DAVID LYNCH
CRAZY CLOWN TIME
Maurizio Inchingoli
The horror and sadness of losing someone to other
dimensions
Il tempo
del divertimento è giunto per David Lynch, autore quasi leonardesco di affreschi cinematografici ormai mitizzati ed
esaminati fotogramma per fotogramma dai più avveduti critici di questi ultimi anni. Dunque un artista che si permette il lusso di giocare coi linguaggi – davvero tutti –, di deriderli a volte, e di creare mondi
sempre misteriosi, che usa il suono e la musica come elementi che vanno di pari
passo, anzi condizionano fino nell’anfratto più intimo le sue stesse opere
filmiche.
Con
questo Crazy Clown Time (Sunday Best Recordings, 2011) – che, lo ricordiamo, nasce anche grazie al decisivo apporto in fase di produzione
di Dean Hurley – compie un passo in avanti
nella sua lunga carriera, portando a termine un viaggio compiuto nella musica popular odierna,
quella musica che spesso si affaccia nelle classifiche.
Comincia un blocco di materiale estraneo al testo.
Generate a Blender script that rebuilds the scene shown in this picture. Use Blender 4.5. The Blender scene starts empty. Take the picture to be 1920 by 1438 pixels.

L’autore di Twin Peaks ambiva già da tempo a queste grazie anche alle innumerevoli
collaborazioni con i più talentuosi artisti del suo mondo: alludiamo in primis
alla musa Julee Cruise, agli score in forma di synth del sodale Angelo Badalamenti, ma anche a Trent Reznor (Nine Inch Nails), fino alle incursioni
nel dark rock con John Neff (a nome Bluebob), e con Dangermouse insieme al compianto Mark Linkous/Sparklehorse per il progetto Dark Night of the Soul.
Anticipato da un paio di singoli usciti un po’ in sordina lo scorso
inverno, Good Day Today e I Know, presenti nella track-list finale, dobbiamo fin da subito annotare un elemento chiave: il
disco ha un filo logico, una sua atmosfera generale ed un suo stile, insomma
Lynch non ha composto una cosa estemporanea ma, anzi, ha ricostruito/riproposto
il proprio mondo in queste canzoni elettroniche, mediamente buie e paranoiche,
figlie di un pensamento concreto e dunque mai fuori fuoco.